Ashes and Dust
I find myself writing this Ash Wednesday message from 13 time zones away from New Jersey, specifically as local time here in the Philippines just signaled the official end of Ash Wednesday and begun the official 40-day commemoration of the Christian Lenten Season. As I went about in the public places today it was easy to be reminded that I am in a predominantly Roman Catholic country, what with the vast number of people walking about with the traditional cross of ash marked on their foreheads. The ash liturgically symbolizes for the Christian the stark reminder of our mortality, the provisionality of our physical existence, our sinfulness, brokenness and our need for repentance. We are after all, as Jesus said, just “like grass” - here today and gone tomorrow.
Yet in our present society public attention and popular culture are more attuned to the hedonistic revelries of “Mardi Gras, which is French for “Fat Tuesday.” Mardi Gras is the final day of festivities of the Carnival season and, as most of us already know, features parades, masquerades, and, unfortunately, an event often attended by abandoned drunkenness and shameless debauchery. The carnivals precede Ash Wednesday, the beginning of the Lenten season - as if mocking the traditional emphasis on fasting that is ushered in by Ash Wednesday. The contrast is unmistakable - the emphasis of Lent on fasting and penance is preceded by a “binge of sinning.”
And so the words of the prophet Isaiah above echoes from thousands of years past to speak to us with the same relevance and immediacy of the now, God’s lament over the distortion of the discipline of fasting by fraudulent spirituality. There is a coherent logic that threads through the period of Lent. It requires us to enter the discipline of turning inwardly, to look into our mortality and brokenness, the fleeting nature of our existence, our being mere “grass”, “dust” and “ash”, that in reflecting on our inadequacy and the fleeting nature of our existence we may be moved into repentance and liberation from our false-self, which then moves us deeper into the transforming forgiveness of God.
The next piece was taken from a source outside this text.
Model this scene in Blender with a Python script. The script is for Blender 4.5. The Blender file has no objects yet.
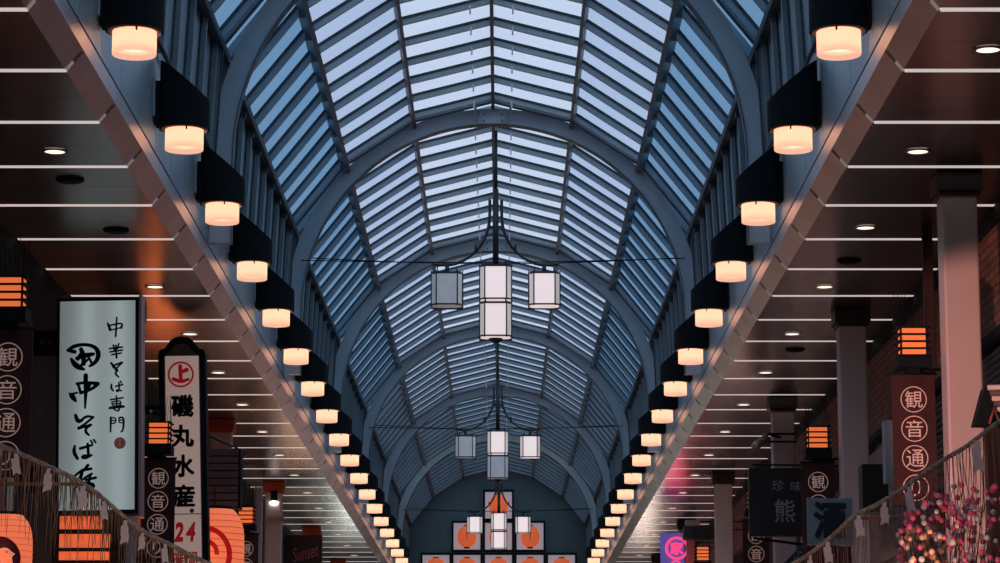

The prophet Isaiah reorients us to the true purpose of fasting: and that is to free us from the captivity of our covetousness. Covetousness is not only the inordinate desire for wealth and material possessions or for another’s possessions. Covetousness is also spiritual - the inordinate desire for power, pride and dominion over others. Thus we see everything that the prophet Isaiah prescribes as antithetical to all of the many faces of covetousness, the emptying of the self for the sake of others: loose the bonds of injustice, undo the thongs of the yoke, setting the oppressed go free, share the bread with the hungry, bring the homeless to your house, covering the naked, and not alienate ourselves from our neighbors.
We are just ashes and dust, mortals and withering grass. Our lives are lived in its full authenticity only if it is lived in God and in the service of God’s future reign that is now here in our midst.
May this season of Lent be, indeed, a fundamentally new and fundamentally better journey of communion with God so that we can set ourselves free from the “thongs of the yoke” and be better participants in the extravagant and generous work of God’s grace and mercy in the world.